=== DATA SEGMENT ===
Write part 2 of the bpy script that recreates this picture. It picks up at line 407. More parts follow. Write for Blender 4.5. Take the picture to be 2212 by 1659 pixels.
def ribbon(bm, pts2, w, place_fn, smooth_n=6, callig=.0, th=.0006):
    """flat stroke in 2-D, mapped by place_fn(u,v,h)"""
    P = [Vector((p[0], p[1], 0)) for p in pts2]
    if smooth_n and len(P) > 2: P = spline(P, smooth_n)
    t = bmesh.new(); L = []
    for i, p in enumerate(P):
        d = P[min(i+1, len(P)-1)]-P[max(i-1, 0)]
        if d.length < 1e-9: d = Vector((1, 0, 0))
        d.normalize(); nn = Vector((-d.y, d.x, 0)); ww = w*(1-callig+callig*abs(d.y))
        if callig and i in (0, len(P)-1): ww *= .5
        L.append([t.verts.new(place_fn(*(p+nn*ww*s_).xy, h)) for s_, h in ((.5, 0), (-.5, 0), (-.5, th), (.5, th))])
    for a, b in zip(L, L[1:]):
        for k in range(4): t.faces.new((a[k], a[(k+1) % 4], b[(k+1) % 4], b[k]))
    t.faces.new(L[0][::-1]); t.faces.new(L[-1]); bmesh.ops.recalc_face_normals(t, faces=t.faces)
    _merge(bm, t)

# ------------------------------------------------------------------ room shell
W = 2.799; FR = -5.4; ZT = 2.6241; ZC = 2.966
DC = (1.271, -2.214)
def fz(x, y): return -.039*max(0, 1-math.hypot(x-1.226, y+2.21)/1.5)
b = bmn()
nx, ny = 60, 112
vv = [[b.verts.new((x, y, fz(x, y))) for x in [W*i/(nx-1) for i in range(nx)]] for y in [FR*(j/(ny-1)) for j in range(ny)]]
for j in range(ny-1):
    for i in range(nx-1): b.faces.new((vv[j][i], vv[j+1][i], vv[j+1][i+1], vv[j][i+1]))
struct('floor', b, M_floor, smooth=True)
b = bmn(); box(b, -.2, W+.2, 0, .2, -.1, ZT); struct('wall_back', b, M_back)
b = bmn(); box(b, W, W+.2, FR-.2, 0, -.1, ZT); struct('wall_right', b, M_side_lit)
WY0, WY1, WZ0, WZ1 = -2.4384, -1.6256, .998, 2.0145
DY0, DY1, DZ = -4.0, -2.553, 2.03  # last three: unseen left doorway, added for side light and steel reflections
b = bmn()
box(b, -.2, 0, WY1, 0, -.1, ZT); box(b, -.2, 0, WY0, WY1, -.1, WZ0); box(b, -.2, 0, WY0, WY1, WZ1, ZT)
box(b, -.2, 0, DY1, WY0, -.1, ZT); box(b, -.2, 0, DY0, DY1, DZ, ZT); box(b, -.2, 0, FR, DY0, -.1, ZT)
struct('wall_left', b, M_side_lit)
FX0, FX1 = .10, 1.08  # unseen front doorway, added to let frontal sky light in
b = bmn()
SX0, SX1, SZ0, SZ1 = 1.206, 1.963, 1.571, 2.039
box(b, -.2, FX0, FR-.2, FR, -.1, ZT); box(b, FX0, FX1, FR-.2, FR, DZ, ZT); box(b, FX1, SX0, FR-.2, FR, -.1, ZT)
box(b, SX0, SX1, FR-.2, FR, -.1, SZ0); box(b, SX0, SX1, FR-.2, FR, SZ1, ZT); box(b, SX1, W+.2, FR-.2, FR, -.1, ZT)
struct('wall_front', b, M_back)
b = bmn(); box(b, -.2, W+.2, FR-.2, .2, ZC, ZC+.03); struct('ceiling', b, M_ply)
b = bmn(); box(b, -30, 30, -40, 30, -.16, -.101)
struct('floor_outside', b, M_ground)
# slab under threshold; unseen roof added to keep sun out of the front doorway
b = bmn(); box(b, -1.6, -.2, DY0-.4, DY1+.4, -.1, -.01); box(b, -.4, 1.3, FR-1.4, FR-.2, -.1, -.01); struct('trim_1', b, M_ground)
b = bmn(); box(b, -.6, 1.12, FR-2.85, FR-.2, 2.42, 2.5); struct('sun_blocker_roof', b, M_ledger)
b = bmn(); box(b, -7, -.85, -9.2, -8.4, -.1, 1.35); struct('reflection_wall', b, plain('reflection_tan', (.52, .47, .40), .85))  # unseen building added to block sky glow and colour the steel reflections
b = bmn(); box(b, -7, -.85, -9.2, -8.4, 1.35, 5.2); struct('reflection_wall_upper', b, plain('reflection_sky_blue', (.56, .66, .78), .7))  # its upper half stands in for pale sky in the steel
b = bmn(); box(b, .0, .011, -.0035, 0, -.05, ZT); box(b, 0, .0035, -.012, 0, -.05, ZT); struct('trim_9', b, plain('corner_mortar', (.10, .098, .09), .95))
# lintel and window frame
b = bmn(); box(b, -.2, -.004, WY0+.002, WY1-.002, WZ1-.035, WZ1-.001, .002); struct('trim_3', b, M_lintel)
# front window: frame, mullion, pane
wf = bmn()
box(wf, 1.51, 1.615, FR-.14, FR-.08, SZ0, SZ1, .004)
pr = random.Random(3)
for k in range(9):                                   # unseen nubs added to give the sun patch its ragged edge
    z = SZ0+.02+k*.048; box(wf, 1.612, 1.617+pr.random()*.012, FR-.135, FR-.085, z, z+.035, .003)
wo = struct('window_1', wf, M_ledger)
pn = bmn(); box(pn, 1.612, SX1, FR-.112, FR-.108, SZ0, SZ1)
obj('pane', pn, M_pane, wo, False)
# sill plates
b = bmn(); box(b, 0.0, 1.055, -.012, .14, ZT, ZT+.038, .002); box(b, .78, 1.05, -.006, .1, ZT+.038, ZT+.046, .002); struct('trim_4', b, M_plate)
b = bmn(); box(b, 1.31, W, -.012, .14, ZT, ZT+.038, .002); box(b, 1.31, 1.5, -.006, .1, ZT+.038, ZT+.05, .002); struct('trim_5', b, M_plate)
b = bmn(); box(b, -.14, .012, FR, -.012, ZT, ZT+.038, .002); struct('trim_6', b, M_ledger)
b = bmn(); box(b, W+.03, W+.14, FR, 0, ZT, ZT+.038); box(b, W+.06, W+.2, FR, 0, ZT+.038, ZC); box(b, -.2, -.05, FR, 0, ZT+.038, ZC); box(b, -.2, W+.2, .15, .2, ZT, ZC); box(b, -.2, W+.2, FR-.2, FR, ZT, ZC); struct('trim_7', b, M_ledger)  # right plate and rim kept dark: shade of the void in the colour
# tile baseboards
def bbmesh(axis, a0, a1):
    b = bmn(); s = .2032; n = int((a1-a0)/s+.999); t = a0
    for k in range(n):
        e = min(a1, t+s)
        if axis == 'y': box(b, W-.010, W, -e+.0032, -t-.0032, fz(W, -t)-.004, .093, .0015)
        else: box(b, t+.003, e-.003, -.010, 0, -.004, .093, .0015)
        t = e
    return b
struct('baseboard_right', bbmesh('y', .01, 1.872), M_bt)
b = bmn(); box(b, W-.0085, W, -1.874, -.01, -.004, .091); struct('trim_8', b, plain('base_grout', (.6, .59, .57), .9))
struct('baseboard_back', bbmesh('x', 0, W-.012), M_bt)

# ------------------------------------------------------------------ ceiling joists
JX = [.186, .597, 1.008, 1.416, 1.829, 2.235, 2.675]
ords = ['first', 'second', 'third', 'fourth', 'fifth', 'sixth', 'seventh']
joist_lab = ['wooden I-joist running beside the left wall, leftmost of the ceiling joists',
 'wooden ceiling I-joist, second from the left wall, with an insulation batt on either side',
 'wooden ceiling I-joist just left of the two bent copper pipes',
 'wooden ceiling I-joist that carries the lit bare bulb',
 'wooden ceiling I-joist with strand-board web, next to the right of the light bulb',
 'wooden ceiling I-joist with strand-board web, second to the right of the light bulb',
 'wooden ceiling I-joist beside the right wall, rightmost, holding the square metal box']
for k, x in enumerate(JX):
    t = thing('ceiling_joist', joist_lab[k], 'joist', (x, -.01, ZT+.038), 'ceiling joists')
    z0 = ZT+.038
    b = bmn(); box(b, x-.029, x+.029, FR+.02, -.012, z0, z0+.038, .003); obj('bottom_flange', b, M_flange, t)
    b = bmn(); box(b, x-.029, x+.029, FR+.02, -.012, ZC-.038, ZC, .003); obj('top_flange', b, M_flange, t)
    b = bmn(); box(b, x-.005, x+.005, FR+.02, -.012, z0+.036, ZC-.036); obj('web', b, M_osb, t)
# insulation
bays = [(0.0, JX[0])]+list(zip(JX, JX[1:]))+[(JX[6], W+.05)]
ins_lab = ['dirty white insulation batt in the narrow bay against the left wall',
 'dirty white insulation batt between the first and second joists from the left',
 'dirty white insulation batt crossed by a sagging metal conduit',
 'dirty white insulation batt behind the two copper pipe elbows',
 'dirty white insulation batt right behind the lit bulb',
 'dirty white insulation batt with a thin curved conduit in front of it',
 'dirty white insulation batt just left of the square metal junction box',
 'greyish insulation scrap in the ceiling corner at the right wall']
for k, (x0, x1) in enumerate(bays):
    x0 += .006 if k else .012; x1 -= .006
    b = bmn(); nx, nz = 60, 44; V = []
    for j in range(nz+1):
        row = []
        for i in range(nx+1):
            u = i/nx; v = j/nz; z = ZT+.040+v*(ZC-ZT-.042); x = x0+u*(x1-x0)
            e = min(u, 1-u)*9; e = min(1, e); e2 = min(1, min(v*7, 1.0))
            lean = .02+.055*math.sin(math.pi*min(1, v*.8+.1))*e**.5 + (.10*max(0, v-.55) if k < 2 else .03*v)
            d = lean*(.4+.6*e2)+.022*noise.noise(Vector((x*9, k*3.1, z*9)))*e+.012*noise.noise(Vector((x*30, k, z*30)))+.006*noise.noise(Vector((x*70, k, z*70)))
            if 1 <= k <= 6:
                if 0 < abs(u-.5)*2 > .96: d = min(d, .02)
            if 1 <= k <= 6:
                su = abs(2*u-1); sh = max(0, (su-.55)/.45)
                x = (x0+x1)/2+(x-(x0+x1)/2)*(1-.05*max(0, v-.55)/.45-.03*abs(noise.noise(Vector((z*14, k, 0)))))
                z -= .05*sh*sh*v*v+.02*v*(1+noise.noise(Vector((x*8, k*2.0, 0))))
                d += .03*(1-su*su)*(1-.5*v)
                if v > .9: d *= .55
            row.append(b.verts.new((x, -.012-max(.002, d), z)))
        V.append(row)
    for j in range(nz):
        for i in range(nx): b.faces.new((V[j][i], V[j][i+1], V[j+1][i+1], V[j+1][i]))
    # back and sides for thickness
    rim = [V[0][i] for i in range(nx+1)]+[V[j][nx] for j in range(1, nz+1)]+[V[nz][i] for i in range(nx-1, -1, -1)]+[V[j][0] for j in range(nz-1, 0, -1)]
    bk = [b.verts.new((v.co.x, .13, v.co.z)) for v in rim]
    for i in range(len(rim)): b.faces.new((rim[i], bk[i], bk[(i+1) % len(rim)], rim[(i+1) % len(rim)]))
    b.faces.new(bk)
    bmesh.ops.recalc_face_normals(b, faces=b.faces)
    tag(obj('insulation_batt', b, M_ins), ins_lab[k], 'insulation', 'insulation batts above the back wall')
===
CHALLENGE: Show each line holding the word "that".

ANSWER TO THIS PROBLEM:
Write part 2 of the bpy script that recreates this picture. It picks up at line 407. More parts follow. Write for Blender 4.5. Take the picture to be 2212 by 1659 pixels.
 'wooden ceiling I-joist that carries the lit bare bulb',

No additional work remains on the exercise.